Pastoral self-destruction: one common element.

Each one had constructed a ring-fenced zone, where sin could roam free but still safely caged. Had none of them watched Jurassic Park?

4 comments

I’ve sat pretty close to some ministry self-destructs.  Some have been so close I’ve still got the scorch marks.

And, of course, like all of us, I’ve watched some high profile ministries collapse in disgrace.  The after-the-event analysis has been horrifying, and many of us have seen people we respect leave their ministries at least under a cloud or a question mark, and usually much more.

Each one has its own type of failure, because they have the fault lines of each man’s sin. (Yes, ‘man’ – that’s just reality. But I’m old fashioned enough to believe that had women had the same opportunities for as long as the men, they’d have fallen as spectacularly, and with the same disgrace. Sin is a great leveller, and no respecter of gender).

Having said that, there are some inevitable common patterns: usually some permutation of money, sex and/or power, taken advantage of by the world the flesh and/or the devil. 

But for all the range of permutations there, the more I’ve reflected, taken stock, checked myself for pride and so forth – because none of us is bulletproof, and Satan wishes to devour each and every pastor, by name – there is one common element.  It applies to the internationally known mega-pastor, as much as the suburban pastor of a church of a hundred.

Each of them had taken themselves out of active fellowship within the church, even while they continued to pastor. They took part – but always up front, leading the discussion, chairing the meeting.  

Each of them had taken themselves out of active fellowship within the church, even while they continued to pastor. 

  • No-one could call them out on their sinful actions or patterns; the pastor was too isolated.
  • No-one could see their sinful actions or patterns; the sin was too cleverly concealed.
  • No-one could get close enough to challenge; the pastor was too senior and the power was too imbalanced.
  • No-one heard the pastor confess sins, needs, temptations; the reputational risk of that information going public was too great,

And so each one had constructed a ring-fenced zone, where sin could roam free but still safely caged.

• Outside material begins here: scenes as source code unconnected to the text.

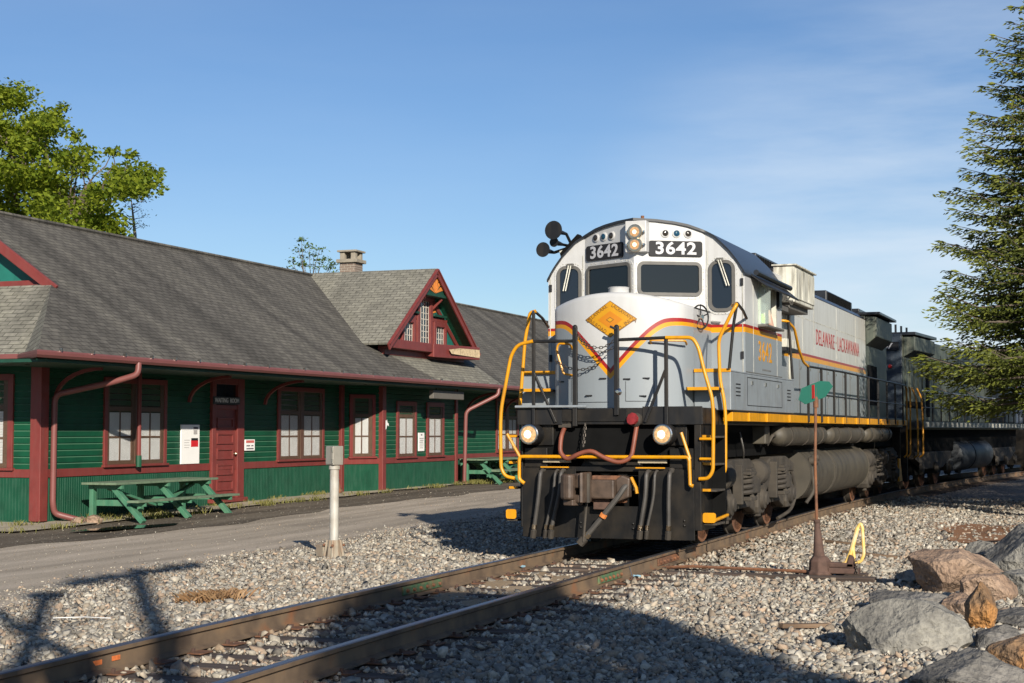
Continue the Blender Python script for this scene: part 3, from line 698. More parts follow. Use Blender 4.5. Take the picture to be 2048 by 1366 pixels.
def window(F, s0, s1, z0, z1, cols=2, casing=.11, sashes=None, screen=True, blind_top=1.90):
    w = empty_part('window', st); w.location = (0, 0, 0); ROOTS_child = w
    w.location = -st.location
    def bx(mb, a, b_, c, d, d0, d1):
        return mb.add([F(a, c, d0), F(b_, c, d0), F(b_, c, d1), F(a, c, d1), F(a, d, d0), F(b_, d, d0), F(b_, d, d1), F(a, d, d1)],
                      [(3, 2, 1, 0), (4, 5, 6, 7), (0, 1, 5, 4), (1, 2, 6, 5), (2, 3, 7, 6), (3, 0, 4, 7)])
    mb = MB(); bx(mb, s0, s0+casing, z0, z1, -.02, .045); bx(mb, s1-casing, s1, z0, z1, -.02, .045); bx(mb, s0+casing, s1-casing, z1-casing, z1, -.02, .045); mb.build('casing', 'trim', w, bevel=.006)
    bx(MB(), s0-.04, s1+.04, z0-.05, z0, -.02, .085).build('sill', 'trim', w, bevel=.006)
    n_ = cols; a = s0+casing; tw = (s1-s0-2*casing); mw = .13 if n_ > 1 else 0; cw = (tw-mw*(n_-1))/n_
    for k in range(n_):
        x0 = a+k*(cw+mw); x1 = x0+cw
        if k: bx(MB(), x0-mw, x0, z0, z1-casing, -.02, .04).build('mullion', 'sash', w, bevel=.005)
        mb = MB(); t = .075; zm = blind_top+.06
        bx(mb, x0, x0+t, z0, z1-casing, -.02, .028); bx(mb, x1-t*1.5, x1, z0, z1-casing, -.02, .028); bx(mb, x0+t, x1-t*1.5, z0, z0+.085, -.02, .028); bx(mb, x0+t, x1-t*1.5, zm-.03, zm+.06, -.02, .034)
        xm = (x0+x1)/2-.02
        bx(mb, xm-.018, xm+.018, z0+.085, zm-.03, -.015, .022); bx(mb, x0+t, xm-.018, (z0+zm)/2-.02, (z0+zm)/2+.02, -.015, .022); bx(mb, xm+.018, x1-t*1.5, (z0+zm)/2-.02, (z0+zm)/2+.02, -.015, .022)
        mb.build('sash', 'sash', w, bevel=.004)
        plate(MB(), lambda p, q, d: F(p, q, d), [(x0+t*.5, z0+.05), (x1-t, z0+.05), (x1-t, z1-casing), (x0+t*.5, z1-casing)], -.02, -.004).build('pane', 'glass2', w)
        plate(MB(), lambda p, q, d: F(p, q, d), [(x0+t*.7, z0+.085), (x1-t*1.3, z0+.085), (x1-t*1.3, blind_top), (x0+t*.7, blind_top)], -.004, .004).build('blind', 'blind', w)
    if screen:
        MB().add([F(s0+casing, z0+.01, .036), F(s1-casing, z0+.01, .036), F(s1-casing, z1-casing, .036), F(s0+casing, z1-casing, .036)], [(0, 1, 2, 3)]).build('mesh_screen', 'screen', w)
    return w
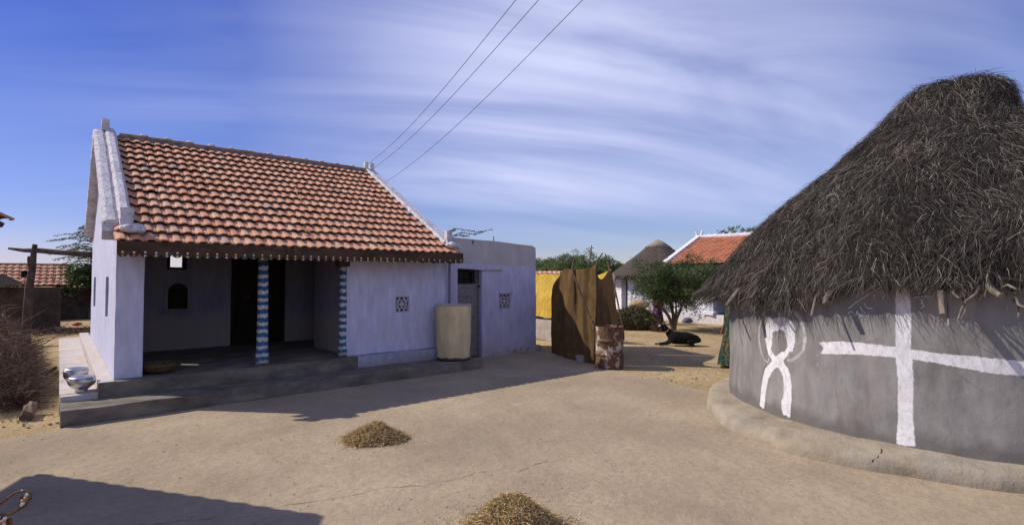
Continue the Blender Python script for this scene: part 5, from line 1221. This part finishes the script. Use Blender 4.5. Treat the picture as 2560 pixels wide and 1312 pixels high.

Had none of them watched Jurassic Park?

More to the point, had none of them read the scriptures which they were still teaching in public while defying in private?

Of course they had.  And there’s nothing unique in the fact that they read their bibles and sinned.  Every Christian does that, daily.  No excuses, and we all call each other to repent, but that’s our fallen – saved-but-fallen – nature. Every Christian knows that battle, and fights it, sometimes knowing victory, at other times just digging in a determined resistance.

But one of the means of grace, is church.  Meaning fellowship, mutual growth in discipleship and so forth.

Being part of church – note this, pastors – does not mean preach a sermon, lead the worship and job done.  We need church to be church for us too, for our spiritual health.

We need to be the receivers of fellowship too. 

Once we see ‘church’ as something we provide, lay on, for others, we have made a subtle but deadly false step; we have opened up a weakness into which Satan will pour every poison of attack, to bring us down. We have deprived ourselves of one of the principal means of growing and of keeping safe as a Christian, and that will be exploited.

Once we see ‘church’ as something we provide, lay on, for others, we have made a subtle but deadly false step; we have opened up a weakness into which Satan will pour every poison of attack, to bring us down.

I’ve just run through my mental list of pastoral self-destructs to make doubly sure, and each of them fits this pattern. To repeat, Each of them had taken themselves out of active fellowship within the church, even while they continued to pastor.

So, my fellow pastors, are you still a member of the church you oversee?

4 comments on “Pastoral self-destruction: one common element.”

  1. Thanks Chris. Spot on, as so often. For me, this truth really sunk home in the context of the plant we did in Farnham. The truth that dawned on me (I know – I’m very slow) was that Jesus is the head of the church! By which I mean the pastor is just another part of the body – with a particular function, for sure – but just another part of the body. Which means that all the ‘one-anothers’ apply to pastors too. I need the rest of the congregation to be one-anothering the Word to me just as they do to each other.
    My further reflection would be that deep down we know that, but we need to keep saying it publicly. Because it is just as easy for the congregation to put us in a different category as it is for us to take ourselves into a different category – and the two things can feed unhelpfully off each other.

  2. Thanks Chris. Spot on, as so often. For me, this truth really sunk home in the context of the plant we did in Farnham. The truth that dawned on me (I know – I’m very slow) was that Jesus is the head of the church! By which I mean the pastor is just another part of the body – with a particular function, for sure – but just another part of the body. Which means that all the ‘one-anothers’ apply to pastors too. I need the rest of the congregation to be one-anothering the Word to me just as they do to each other.
    My further reflection would be that deep down we know that, but we need to keep saying it publicly. Because it is just as easy for the congregation to put us in a different category as it is for us to take ourselves into a different category – and the two things can feed unhelpfully off each other.